A relação entre Lula e Noriega vem se deteriorando após o petista contrariar seu ex-aliado em diversas ocasiões, durante o seu mandato. Em junho de 2023, o Brasil subscreveu uma resolução da Organização dos Estados Americanos (OEA) que pedia democracia na Nicarágua.

Também em 2023, Lula fez um discurso em Brasília no Foro de São Paulo, aliança de partidos de esquerda da América Latina. O presidente brasileiro mandou diversos recados a Ortega. “Aliado não é aquele que está toda hora agradando e alisando. Muitas vezes o verdadeiro amigo é aquele que diz que você está errado”, afirmou Lula na ocasião.

União Europeia também não reconhece reeleição

Na quinta-feira (29), o chefe da diplomacia da União Europeia (UE), Josep Borrell, disse que o bloco não reconhece a “legitimidade democrática” da reeleição de Maduro. “Consideramos que a vitória eleitoral que ele proclama não foi provada. E como não foi provada, não temos porque acreditar nela. E se eu não acredito que ele ganhou as eleições, não posso reconhecer a legitimidade democrática proporcionada pelas eleições”, declarou Borrell após uma reunião de ministros das Relações Exteriores da UE.

Diante do impasse, o alto representante para a política externa da UE declarou que o bloco “tem pedido repetidamente as atas [eleitorais]. Mas, um mês depois, não há esperança de que Maduro as apresente.

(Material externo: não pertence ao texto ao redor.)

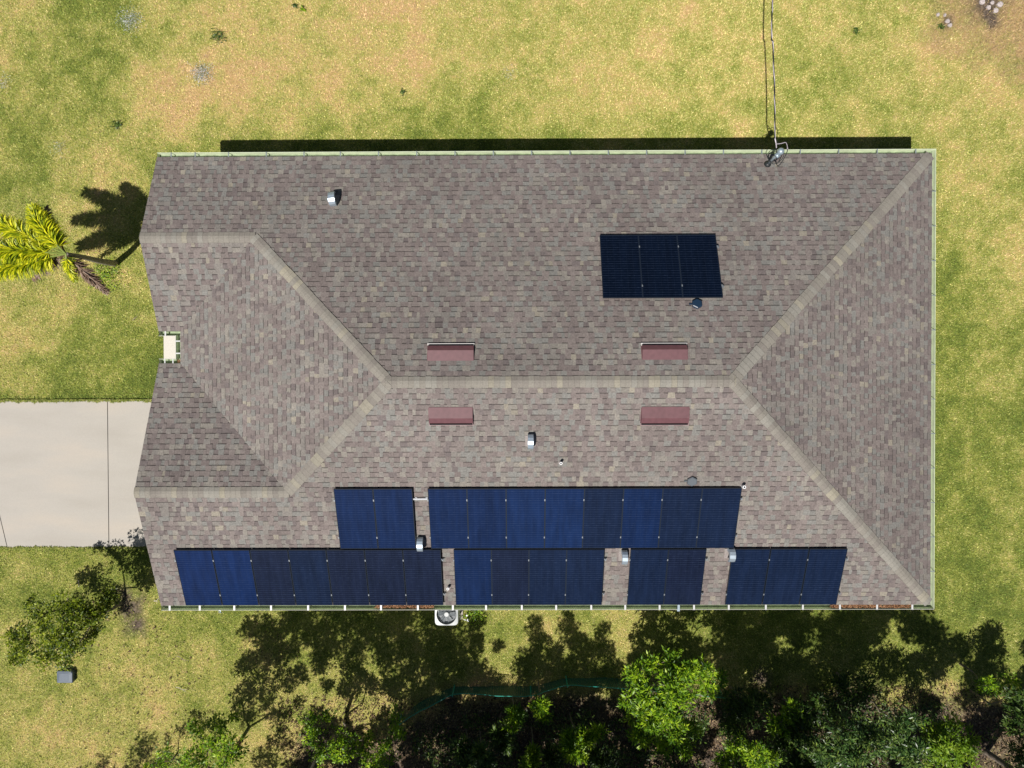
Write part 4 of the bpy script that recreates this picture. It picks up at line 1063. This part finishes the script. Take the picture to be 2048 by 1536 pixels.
# middle shadow caster
tree('tall_tree', 'tall tree beyond the bottom edge shading the lawn below the air conditioner', 'tree', g0(960, 1640),
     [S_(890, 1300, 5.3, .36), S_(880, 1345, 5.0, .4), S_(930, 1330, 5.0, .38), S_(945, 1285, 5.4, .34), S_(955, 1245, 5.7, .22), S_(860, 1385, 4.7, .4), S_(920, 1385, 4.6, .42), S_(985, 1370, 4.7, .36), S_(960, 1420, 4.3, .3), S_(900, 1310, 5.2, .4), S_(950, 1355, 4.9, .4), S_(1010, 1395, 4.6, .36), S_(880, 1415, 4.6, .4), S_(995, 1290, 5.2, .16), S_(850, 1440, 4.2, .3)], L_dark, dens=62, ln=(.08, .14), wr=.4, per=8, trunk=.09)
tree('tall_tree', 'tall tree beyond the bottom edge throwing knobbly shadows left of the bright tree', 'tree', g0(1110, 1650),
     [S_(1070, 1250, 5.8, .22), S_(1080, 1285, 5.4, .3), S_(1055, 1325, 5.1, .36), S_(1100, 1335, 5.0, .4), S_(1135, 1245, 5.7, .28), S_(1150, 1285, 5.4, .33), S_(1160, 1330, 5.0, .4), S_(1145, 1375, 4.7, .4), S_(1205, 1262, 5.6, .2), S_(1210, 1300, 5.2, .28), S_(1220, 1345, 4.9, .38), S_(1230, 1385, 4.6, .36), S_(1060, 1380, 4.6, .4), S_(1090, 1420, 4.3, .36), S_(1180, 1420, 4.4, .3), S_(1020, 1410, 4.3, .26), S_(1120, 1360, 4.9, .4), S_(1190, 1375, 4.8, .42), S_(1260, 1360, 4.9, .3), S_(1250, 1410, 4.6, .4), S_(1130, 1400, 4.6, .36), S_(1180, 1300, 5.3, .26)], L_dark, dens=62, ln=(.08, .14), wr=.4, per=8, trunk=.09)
# saplings with strappy rosettes
sap = [(1030, 1432, 1.9, [(1030, 1430, 1.95, .19), (1022, 1450, 1.7, .12)], L_bright, 'lush sapling with a bright rosette just below the teal fence, left one'),
       (1080, 1418, 1.9, [(1080, 1412, 1.9, .17), (1088, 1432, 1.7, .12)], L_bright, 'pale green sapling with a small rosette just below the teal fence, right one'),
       (1150, 1495, 2.1, [(1150, 1500, 2.15, .28), (1170, 1475, 2.0, .2), (1195, 1465, 1.9, .16), (1140, 1480, 1.9, .16)], L_bright, 'large feathery green sapling left of the bright tree at the bottom'),
       (1065, 1515, 2.0, [(1065, 1505, 2.0, .16), (1060, 1530, 2.0, .2)], L_yel, 'yellow green sapling at the bottom edge, centre'),
       (955, 1505, 1.6, [(960, 1510, 1.7, .22), (975, 1525, 1.6, .2)], L_blue, 'blue green strappy sapling at the bottom edge left of centre'),
       (925, 1500, 1.4, [(925, 1500, 1.4, .22), (935, 1525, 1.3, .2)], L_blue, 'low dull green sapling at the bottom edge, below the bend of the teal fence'),
       (1000, 1470, 1.4, [(1000, 1470, 1.4, .2), (1010, 1490, 1.2, .2)], L_dark, 'dark shaded sapling between the rosette saplings below the fence'),
       (1110, 1520, 1.2, [(1110, 1515, 1.2, .25), (1200, 1520, 1.2, .25)], L_dark, 'dark shaded low plant at the bottom edge beside the feathery sapling')]
for px, py, h, bl, m_, lab in sap:
    tree('leafy_sapling', lab, 'sapling', W(px, py, h)[:2], [V_(*b) for b in bl], m_, dens=160, ln=(.13, .24), wr=.17, per=12, trunk=.022, fork=.7, group='saplings along the bottom edge', up=.9)
# right side: understory shrubs
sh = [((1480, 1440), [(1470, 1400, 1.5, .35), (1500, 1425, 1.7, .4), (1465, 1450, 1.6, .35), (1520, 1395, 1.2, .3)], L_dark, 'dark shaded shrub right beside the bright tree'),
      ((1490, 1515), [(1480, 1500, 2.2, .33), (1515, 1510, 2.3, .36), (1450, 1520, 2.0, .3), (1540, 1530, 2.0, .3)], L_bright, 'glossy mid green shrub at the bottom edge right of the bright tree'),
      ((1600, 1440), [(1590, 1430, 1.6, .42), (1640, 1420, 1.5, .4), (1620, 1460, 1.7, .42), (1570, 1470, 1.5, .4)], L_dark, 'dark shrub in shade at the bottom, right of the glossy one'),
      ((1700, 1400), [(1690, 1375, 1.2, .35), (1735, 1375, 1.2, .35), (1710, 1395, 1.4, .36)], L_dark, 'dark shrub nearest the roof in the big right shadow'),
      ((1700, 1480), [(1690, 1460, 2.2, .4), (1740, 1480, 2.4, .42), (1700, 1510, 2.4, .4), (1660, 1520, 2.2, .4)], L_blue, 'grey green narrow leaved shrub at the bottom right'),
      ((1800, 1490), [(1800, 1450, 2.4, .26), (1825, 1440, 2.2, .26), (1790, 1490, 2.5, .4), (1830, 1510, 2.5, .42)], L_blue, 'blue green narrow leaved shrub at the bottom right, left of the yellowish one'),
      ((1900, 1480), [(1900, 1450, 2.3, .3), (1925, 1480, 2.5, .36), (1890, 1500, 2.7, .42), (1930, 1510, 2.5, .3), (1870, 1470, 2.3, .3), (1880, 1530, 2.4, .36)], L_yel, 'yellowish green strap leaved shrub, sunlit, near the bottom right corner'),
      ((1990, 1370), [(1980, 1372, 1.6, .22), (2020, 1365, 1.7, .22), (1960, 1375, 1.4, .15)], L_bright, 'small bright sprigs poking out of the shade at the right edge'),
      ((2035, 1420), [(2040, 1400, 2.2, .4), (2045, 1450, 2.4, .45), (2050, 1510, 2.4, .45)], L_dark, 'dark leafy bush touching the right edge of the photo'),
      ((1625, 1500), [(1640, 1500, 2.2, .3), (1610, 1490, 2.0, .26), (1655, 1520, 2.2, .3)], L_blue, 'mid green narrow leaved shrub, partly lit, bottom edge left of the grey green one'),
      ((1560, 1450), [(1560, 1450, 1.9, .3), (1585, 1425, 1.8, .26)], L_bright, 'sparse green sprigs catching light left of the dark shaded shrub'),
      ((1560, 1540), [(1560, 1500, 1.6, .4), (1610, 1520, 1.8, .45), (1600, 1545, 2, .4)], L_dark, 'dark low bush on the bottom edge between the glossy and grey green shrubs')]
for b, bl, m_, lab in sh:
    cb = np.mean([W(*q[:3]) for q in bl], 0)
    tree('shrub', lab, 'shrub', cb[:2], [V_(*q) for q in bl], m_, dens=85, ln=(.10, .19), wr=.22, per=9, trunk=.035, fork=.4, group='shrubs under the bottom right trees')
# canopies beyond the bottom edge on the right
def grid_blobs(x0, x1, ytop, y1, step, hf, r, jit=14):
    out = []
    x = x0
    while x <= x1:
        yt = ytop(x); y = yt
        while y <= y1:
            out.append(S_(x + R.uniform(-jit, jit), y + R.uniform(-jit, jit), hf(y), r * R.uniform(.8, 1.15))); y += step
        x += step
    return out
top_ = lambda x: np.interp(x, [1290, 1330, 1400, 1500, 1580, 1640, 1700, 1780, 1830, 1880, 1920, 1990], [1240, 1228, 1230, 1222, 1228, 1248, 1236, 1230, 1250, 1278, 1305, 1372])
hf_ = lambda y: max(4.4, 6.6 - (y - 1240) / 200 * 1.4)
for x0, x1, lab in ((1300, 1420, 'tall tree beyond the bottom edge directly below the bright tree'), (1460, 1620, 'tall tree beyond the bottom edge, the third from the right corner'), (1660, 1780, 'tall tree beyond the bottom edge, the second from the right corner'), (1820, 1960, 'tall tree beyond the bottom edge at the right corner')):
    bl = grid_blobs(x0, x1, top_, {1300: 1640, 1460: 1640, 1660: 1640, 1820: 1600}[x0], 44, hf_, .42)
    bl = [b for b in bl if 749 - (b[1] + SY * b[2]) * 65.56 < 1345 or R.random() < .66]
    c = np.mean([b[:2] for b in bl], 0)
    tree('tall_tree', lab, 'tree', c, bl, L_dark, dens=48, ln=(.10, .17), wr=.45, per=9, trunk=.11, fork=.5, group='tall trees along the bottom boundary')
for x0, x1, y0_, y1_, lab in ((850, 1010, 1430, 1620, 'tree beyond the bottom edge behind the strappy saplings'), (1040, 1270, 1440, 1620, 'tree beyond the bottom edge behind the bright rosette saplings'), (620, 800, 1470, 1620, 'tree beyond the bottom edge behind the green bush')):
    bl = grid_blobs(x0, x1, lambda x: y0_, y1_, 50, lambda y: 4.3, .42, 20)
    tree('tall_tree', lab, 'tree', np.mean([b[:2] for b in bl], 0), bl, L_dark, dens=36, ln=(.10, .18), wr=.5, per=9, trunk=.08, fork=.5, group='tall trees along the bottom boundary')
bl = [S_(2072, 1290, 5.4, .33), S_(2080, 1330, 5.2, .4), S_(2056, 1365, 5, .33), S_(2080, 1390, 4.8, .5), S_(2050, 1410, 4.6, .4), S_(2115, 1310, 5.4, .5), S_(1990, 1425, 4.4, .3)]
tree('tall_tree', 'tall tree outside the right edge throwing shade on the lower right lawn', 'tree', np.mean([b[:2] for b in bl], 0), bl, L_dark, dens=62, ln=(.09, .16), wr=.42, per=9, trunk=.1, fork=.5, group='tall trees along the bottom boundary')

# ------------------------------------------------------------------ palm
def palm():
    base = W(231, 527, 0); crown = W(132, 508, 2.95)
    root = empty('palm_tree', (base[0], base[1], 0), 'young palm with bushy yellow green fronds leaning off the left lawn', 'palm tree')
    tr = loop([base, W(200, 522, 1.15), W(165, 514, 2.2), crown])
    mb = MB(); mb.tube(tr, list(np.linspace(.095, .045, len(tr)) + .008 * (np.arange(len(tr)) % 2)), 10); wpart(mb, 'trunk', M_palmbark, root, True)
    def frond(tip, rise, m, wid, name, dens=340, dead=False):
        tip = np.array(tip); mid = (crown + tip) / 2 + [0, 0, rise]
        T = np.linspace(0, 1, 26); P = np.array([(1 - t) ** 2 * crown + 2 * t * (1 - t) * mid + t * t * tip for t in T])
        mb = MB(); mb.tube(list(P), list(np.linspace(.024, .006, len(P))), 6); f = wpart(mb, name, L_dead if dead else M_frst, root)
        n = dens; t = NR.uniform(.14, 1, n); B = np.array([np.interp(t, T, P[:, k]) for k in range(3)]).T
        ax = tip - crown; ax /= np.linalg.norm(ax)
        perp = NR.normal(0, 1, (n, 3)); perp -= (perp @ ax)[:, None] * ax; perp /= np.linalg.norm(perp, axis=1, keepdims=True)
        perp[:, 2] = perp[:, 2] * .75
        D = perp * .95 + ax * .62 + NR.normal(0, .30, (n, 3)); env = np.sin(np.clip(t * 1.05, 0, 1) ** .7 * math.pi) * .5 + .5
        L = wid * env
        up = np.tile([0, 0, 1.0], (n, 1)); Sd = np.cross(D, up); Sd /= np.linalg.norm(Sd, axis=1, keepdims=True)
        D /= np.linalg.norm(D, axis=1, keepdims=True); w = .016
        V = np.zeros((n, 4, 3)); V[:, 0] = B; mdp = B + D * (L * .45)[:, None]; V[:, 1] = mdp + Sd * w; V[:, 3] = mdp - Sd * w
        V[:, 2] = B + D * L[:, None]; V[:, 2, 2] -= L * (.28 if not dead else .5)
        # children of the frond share its origin
        o = fast_mesh('leaflets', V.reshape(-1, 3), np.arange(n * 4).reshape(n, 4), [('rnd', 'FACE', 'FLOAT', NR.rand(n))], m, parent=f, origin=np.array(root.location))
    F = [((66, 418, 3.0), .45), ((110, 412, 3.0), .30), ((-30, 432, 3.1), .5), ((-70, 500, 3.3), .55), ((-30, 552, 2.9), .40), ((30, 535, 2.8), .35), ((20, 480, 3.5), .5), ((75, 455, 3.5), .35)]
    for k, (tp, rise) in enumerate(F[:8]):
        if k in (1, 5, 6, 7): continue
        frond(W(*tp), rise, L_palm, .46, 'frond', 950)
    frond(W(212, 584, 1.9), .15, L_dead, .26, 'dead_frond', 420, True)
    frond(W(66, 560, 2.2), .1, L_dead, .20, 'dead_frond', 260, True)
    frond(W(92, 414, 2.6), .2, L_dead, .20, 'dead_frond', 260, True)
    frond(W(150, 560, 2.5), .2, L_palm, .22, 'frond', 260)
M_frst = mat('frond_stem', (.20, .25, .05), .6)
palm()

# ------------------------------------------------------------------ teal netting fence
FP = [(795, 1452), (830, 1428), (862, 1412), (905, 1390), (945, 1388), (1000, 1392), (1062, 1392), (1095, 1382), (1135, 1371), (1180, 1373), (1240, 1377), (1330, 1385), (1450, 1396)]
top_pts = [W(px, py, .75) for px, py in FP]
fe = empty('netting_fence', (top_pts[8][0], top_pts[8][1], 0), 'low teal plastic netting fence sagging between posts in the bottom shade', 'fence')
mb = MB(); tp = loop(top_pts)
mb.tube([p + [0, 0, .01 * math.sin(i)] for i, p in enumerate(tp)], .012, 6); wpart(mb, 'top_rail', M_netr, fe)
mb = MB()
dense = []
for i in range(len(tp) - 1):
    k = max(1, int(np.linalg.norm(tp[i + 1] - tp[i]) / .045))
    for t in np.linspace(0, 1, k, endpoint=False): dense.append(tp[i] * (1 - t) + tp[i + 1] * t)
bot = [p + np.array([.03 * math.sin(j * .21), -.04 + .05 * math.sin(j * .13), -p[2] + .03]) for j, p in enumerate(dense)]
for j, (p, q) in enumerate(zip(dense, bot)):
    s = np.array([.008, 0, 0]); mb.face([p - s, p + s, q + s, q - s])
for r in np.linspace(.04, .98, 17):
    L = [p * (1 - r) + q * r for p, q in zip(dense, bot)]
    for j in range(len(L) - 1): mb.face([L[j], L[j + 1], L[j + 1] + [0, .004, -.016], L[j] + [0, .004, -.016]])
wpart(mb, 'netting', M_net, fe)
for i in (0, 3, 6, 8, 10, 12):
    p = top_pts[i]; mb = MB(); mb.tube([(p[0], p[1] - .02, -.05), (p[0], p[1] - .02, .82)], .018, 8); wpart(mb, 'post', M_netr, fe)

É tarde demais para continuar pedindo isso”, declarou. Os ministros europeus concordaram em não reconhecer a proclamada vitória eleitoral de Maduro, mas não houve unanimidade para atribuir o triunfo à oposição.

O chanceler venezuelano, Yván Gil, tachou Borrell de “desavergonhado” e rejeitou a postura. “Nós nos lixamos para seus comentários”, escreveu em mensagem publicada em sua conta no Telegram. “Mas a Venezuela se respeita, aqui venceu a Constituição e a democracia, dedique seus últimos dias no cargo a assumir todas as derrotas que colheu, deixe-nos em paz, chega de tanta ingerência.”